Set down the material exactly as given, please, from its first line through the line that includes "of the horizon".

BEGIN

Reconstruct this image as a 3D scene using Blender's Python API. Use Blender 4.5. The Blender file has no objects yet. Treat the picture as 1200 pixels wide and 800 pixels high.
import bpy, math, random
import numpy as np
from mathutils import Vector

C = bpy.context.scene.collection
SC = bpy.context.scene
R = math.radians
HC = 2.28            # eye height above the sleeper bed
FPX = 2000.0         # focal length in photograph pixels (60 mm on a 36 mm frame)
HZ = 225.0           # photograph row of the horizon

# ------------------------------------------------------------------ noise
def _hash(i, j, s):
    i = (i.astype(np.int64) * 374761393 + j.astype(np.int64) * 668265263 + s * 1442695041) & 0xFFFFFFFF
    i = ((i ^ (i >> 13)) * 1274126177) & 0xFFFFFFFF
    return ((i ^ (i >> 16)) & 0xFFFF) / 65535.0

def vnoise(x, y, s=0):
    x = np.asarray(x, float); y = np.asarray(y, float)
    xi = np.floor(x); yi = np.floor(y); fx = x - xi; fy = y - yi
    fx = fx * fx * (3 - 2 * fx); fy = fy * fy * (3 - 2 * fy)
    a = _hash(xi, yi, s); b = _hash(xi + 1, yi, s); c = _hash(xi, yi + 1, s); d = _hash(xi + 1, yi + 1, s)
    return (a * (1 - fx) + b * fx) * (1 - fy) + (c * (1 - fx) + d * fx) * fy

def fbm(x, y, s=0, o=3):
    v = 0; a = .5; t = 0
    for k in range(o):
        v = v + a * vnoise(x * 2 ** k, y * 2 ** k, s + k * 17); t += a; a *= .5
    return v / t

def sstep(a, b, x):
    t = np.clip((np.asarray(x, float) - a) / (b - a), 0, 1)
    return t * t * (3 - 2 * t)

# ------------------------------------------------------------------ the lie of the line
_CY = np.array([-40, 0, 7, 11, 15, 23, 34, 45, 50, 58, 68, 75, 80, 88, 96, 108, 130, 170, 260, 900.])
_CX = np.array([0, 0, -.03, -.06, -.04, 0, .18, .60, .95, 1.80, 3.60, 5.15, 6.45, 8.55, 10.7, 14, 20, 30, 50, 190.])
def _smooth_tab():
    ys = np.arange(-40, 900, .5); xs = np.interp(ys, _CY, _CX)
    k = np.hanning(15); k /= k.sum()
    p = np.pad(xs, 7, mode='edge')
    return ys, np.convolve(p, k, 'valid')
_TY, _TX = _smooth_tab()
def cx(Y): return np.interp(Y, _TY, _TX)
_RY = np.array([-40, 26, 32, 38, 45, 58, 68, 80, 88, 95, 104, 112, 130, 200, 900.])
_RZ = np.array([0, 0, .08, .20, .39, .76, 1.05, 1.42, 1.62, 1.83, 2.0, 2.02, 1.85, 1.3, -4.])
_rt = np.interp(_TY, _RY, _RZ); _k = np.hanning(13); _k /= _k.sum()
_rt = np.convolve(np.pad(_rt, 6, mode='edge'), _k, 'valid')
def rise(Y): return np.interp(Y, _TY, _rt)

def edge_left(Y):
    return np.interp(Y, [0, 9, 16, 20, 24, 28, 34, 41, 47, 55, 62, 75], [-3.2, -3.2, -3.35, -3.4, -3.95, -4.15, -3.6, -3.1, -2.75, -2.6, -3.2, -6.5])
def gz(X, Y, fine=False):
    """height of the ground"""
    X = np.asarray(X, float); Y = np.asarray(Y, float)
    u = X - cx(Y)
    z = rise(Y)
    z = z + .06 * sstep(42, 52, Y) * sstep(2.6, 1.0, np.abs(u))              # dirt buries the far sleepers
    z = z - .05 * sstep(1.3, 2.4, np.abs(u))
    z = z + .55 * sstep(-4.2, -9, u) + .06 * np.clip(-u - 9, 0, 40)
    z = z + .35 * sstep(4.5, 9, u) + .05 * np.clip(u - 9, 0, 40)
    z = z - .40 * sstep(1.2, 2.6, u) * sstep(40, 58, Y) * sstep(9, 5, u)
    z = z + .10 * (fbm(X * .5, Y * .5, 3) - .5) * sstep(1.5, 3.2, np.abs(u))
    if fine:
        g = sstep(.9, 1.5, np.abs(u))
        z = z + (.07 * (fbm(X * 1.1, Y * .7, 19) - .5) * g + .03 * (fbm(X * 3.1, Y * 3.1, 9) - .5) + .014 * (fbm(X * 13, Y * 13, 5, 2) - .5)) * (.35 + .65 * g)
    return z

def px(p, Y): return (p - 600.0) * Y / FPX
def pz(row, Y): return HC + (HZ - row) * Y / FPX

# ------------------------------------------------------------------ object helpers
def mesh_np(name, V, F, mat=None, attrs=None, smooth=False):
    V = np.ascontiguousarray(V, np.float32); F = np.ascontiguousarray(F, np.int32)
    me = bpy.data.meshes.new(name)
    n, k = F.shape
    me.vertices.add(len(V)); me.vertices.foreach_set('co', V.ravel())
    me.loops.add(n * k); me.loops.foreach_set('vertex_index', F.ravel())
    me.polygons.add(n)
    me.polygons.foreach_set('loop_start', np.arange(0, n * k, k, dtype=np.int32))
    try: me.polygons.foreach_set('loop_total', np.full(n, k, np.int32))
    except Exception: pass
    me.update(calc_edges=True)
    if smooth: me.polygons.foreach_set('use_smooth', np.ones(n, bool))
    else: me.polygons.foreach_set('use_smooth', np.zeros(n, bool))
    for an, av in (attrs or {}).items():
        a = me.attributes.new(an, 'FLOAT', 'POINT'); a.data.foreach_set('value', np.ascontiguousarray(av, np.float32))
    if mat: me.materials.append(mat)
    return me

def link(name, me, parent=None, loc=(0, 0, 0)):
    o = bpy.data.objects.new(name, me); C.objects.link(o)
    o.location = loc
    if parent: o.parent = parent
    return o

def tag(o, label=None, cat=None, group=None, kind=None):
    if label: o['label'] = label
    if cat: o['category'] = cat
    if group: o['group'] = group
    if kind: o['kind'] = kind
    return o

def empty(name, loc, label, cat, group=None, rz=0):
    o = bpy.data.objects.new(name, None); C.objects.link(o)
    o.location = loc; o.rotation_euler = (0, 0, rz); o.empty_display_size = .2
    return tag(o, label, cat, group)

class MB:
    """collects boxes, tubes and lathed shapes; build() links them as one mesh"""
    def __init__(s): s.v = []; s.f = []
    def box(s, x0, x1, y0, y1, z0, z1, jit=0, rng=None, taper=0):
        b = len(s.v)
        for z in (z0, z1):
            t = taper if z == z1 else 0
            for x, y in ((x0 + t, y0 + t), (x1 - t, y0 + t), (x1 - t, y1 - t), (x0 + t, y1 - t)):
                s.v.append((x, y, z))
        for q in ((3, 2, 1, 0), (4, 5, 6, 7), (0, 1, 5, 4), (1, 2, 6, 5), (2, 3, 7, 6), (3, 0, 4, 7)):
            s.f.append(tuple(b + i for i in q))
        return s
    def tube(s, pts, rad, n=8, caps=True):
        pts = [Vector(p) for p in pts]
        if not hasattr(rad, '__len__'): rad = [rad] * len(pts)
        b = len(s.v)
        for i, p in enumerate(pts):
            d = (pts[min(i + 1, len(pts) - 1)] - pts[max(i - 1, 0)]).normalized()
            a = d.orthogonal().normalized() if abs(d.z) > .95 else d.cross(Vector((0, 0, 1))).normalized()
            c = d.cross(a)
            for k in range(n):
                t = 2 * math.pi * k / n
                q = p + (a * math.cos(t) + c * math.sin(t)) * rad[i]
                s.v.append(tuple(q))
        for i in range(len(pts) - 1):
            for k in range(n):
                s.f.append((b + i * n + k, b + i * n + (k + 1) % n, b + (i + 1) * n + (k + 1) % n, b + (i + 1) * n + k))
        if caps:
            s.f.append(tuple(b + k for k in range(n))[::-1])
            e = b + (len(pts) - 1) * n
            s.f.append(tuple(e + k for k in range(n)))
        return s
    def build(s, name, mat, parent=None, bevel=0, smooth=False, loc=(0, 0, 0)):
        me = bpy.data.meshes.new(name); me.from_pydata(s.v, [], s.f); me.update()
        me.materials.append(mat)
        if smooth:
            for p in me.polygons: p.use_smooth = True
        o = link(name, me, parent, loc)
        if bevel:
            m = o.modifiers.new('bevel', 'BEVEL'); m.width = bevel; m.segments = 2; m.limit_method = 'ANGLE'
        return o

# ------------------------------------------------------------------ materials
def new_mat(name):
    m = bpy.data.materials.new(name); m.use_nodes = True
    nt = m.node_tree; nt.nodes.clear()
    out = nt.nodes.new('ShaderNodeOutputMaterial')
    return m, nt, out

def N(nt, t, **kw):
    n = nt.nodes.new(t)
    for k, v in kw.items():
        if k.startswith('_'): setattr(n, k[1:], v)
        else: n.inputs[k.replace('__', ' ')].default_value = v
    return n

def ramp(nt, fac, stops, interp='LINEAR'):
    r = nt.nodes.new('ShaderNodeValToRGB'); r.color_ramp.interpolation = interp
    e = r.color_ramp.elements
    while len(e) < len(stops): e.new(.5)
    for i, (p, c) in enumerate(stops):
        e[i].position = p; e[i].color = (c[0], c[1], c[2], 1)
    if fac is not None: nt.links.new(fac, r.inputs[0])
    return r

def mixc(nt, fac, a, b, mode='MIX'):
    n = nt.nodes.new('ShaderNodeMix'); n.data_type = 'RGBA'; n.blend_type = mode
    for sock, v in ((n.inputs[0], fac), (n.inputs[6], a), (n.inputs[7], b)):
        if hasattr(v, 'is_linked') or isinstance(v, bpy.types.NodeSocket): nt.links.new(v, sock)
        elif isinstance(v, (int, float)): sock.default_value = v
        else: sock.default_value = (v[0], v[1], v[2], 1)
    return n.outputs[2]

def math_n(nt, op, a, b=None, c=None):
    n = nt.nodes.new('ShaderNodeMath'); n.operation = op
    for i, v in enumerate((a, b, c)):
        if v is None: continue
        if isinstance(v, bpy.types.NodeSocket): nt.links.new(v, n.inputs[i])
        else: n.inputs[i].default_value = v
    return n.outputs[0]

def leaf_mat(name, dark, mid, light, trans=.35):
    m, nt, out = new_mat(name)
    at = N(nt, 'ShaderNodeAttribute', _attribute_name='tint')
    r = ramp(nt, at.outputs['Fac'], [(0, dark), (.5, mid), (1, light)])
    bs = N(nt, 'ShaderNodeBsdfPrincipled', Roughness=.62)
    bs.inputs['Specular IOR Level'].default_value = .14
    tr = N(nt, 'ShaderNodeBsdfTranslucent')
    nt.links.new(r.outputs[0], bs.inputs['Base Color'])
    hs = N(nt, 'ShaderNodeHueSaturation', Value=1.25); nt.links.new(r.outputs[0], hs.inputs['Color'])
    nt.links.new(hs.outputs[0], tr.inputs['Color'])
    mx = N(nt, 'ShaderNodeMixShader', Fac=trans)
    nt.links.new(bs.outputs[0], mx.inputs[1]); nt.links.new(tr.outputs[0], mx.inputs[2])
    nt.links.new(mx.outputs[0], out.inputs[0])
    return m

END

» RESULT OF THIS TASK:
Reconstruct this image as a 3D scene using Blender's Python API. Use Blender 4.5. The Blender file has no objects yet. Treat the picture as 1200 pixels wide and 800 pixels high.
import bpy, math, random
import numpy as np
from mathutils import Vector

C = bpy.context.scene.collection
SC = bpy.context.scene
R = math.radians
HC = 2.28            # eye height above the sleeper bed
FPX = 2000.0         # focal length in photograph pixels (60 mm on a 36 mm frame)
HZ = 225.0           # photograph row of the horizon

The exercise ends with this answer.